- [EXERCISE INSTRUCTIONS]:
Beginning with the first line of the data below, extract each line up to and including the one containing "PI = math.pi". Copy them exactly and add nothing.

- [DATA BLOCK]:
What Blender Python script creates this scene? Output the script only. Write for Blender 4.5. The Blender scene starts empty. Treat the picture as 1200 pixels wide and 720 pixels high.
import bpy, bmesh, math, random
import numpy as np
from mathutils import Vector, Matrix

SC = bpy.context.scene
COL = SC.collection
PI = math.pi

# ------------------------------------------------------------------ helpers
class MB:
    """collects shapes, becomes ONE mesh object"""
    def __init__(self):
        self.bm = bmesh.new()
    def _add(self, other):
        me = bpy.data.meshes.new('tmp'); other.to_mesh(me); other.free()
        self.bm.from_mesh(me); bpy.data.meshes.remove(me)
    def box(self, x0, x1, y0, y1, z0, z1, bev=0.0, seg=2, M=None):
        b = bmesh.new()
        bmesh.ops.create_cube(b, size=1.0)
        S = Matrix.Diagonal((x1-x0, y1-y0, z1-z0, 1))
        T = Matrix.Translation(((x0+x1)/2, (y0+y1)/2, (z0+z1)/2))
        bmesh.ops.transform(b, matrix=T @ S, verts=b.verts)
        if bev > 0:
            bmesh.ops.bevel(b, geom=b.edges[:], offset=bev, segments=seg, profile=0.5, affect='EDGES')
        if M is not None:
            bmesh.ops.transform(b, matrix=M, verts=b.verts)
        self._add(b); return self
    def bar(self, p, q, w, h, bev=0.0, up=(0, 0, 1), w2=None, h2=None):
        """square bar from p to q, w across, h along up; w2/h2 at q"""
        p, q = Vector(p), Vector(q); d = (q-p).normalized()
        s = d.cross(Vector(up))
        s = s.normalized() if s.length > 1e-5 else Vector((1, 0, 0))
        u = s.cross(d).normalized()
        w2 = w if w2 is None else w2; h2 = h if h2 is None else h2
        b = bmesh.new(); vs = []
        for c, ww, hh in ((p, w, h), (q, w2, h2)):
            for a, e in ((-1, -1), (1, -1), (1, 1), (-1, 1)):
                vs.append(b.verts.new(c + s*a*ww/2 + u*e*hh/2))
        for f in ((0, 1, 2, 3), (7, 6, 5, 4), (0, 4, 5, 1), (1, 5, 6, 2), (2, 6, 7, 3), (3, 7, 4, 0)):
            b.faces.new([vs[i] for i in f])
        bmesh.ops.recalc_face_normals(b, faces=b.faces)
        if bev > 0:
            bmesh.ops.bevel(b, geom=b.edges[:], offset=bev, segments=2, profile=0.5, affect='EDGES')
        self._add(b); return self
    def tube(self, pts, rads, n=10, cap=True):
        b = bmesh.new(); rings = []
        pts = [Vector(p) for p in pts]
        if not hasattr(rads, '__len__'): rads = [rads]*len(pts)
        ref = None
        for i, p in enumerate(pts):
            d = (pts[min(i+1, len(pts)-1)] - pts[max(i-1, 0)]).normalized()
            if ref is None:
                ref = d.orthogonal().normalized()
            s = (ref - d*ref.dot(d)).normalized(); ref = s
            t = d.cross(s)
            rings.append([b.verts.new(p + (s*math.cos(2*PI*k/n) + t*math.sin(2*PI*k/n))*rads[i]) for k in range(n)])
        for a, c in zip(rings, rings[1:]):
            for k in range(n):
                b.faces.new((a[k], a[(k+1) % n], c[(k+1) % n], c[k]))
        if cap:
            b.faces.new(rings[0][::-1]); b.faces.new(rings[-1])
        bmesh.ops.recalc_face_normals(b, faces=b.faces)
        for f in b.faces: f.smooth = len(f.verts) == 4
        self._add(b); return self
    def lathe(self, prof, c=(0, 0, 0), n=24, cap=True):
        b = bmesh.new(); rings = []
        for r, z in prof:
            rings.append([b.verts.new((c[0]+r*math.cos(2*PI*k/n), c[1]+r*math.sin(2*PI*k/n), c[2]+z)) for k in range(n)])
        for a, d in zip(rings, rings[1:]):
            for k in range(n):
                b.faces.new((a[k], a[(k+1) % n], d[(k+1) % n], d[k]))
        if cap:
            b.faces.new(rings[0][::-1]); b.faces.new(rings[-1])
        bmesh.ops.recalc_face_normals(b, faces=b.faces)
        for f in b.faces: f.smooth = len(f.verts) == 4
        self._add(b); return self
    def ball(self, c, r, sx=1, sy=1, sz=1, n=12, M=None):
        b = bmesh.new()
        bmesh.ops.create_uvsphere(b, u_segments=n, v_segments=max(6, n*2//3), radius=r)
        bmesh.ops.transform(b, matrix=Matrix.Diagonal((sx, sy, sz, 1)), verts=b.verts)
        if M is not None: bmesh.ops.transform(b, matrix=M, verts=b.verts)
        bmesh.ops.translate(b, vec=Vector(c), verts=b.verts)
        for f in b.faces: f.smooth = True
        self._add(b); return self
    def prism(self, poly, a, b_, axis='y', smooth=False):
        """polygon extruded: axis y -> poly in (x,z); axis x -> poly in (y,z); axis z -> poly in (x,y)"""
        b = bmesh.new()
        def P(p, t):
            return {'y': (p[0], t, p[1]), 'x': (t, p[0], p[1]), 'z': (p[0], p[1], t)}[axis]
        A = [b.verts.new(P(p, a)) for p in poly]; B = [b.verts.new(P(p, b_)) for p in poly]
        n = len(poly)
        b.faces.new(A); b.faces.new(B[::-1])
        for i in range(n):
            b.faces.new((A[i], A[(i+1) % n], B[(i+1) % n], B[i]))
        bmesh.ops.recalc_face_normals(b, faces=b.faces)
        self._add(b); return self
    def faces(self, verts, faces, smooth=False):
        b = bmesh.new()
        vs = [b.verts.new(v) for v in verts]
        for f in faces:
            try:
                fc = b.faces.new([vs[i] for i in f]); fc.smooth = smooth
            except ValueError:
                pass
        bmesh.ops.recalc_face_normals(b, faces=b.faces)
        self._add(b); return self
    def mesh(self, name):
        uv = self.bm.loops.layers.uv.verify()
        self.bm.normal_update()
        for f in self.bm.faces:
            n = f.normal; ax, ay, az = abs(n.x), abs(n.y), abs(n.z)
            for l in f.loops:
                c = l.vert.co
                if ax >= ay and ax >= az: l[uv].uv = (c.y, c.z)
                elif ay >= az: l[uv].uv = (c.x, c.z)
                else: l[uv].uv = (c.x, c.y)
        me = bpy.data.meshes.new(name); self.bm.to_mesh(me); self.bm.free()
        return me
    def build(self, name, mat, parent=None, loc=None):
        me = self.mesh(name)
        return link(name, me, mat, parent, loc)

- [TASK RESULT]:
What Blender Python script creates this scene? Output the script only. Write for Blender 4.5. The Blender scene starts empty. Treat the picture as 1200 pixels wide and 720 pixels high.
import bpy, bmesh, math, random
import numpy as np
from mathutils import Vector, Matrix

SC = bpy.context.scene
COL = SC.collection
PI = math.pi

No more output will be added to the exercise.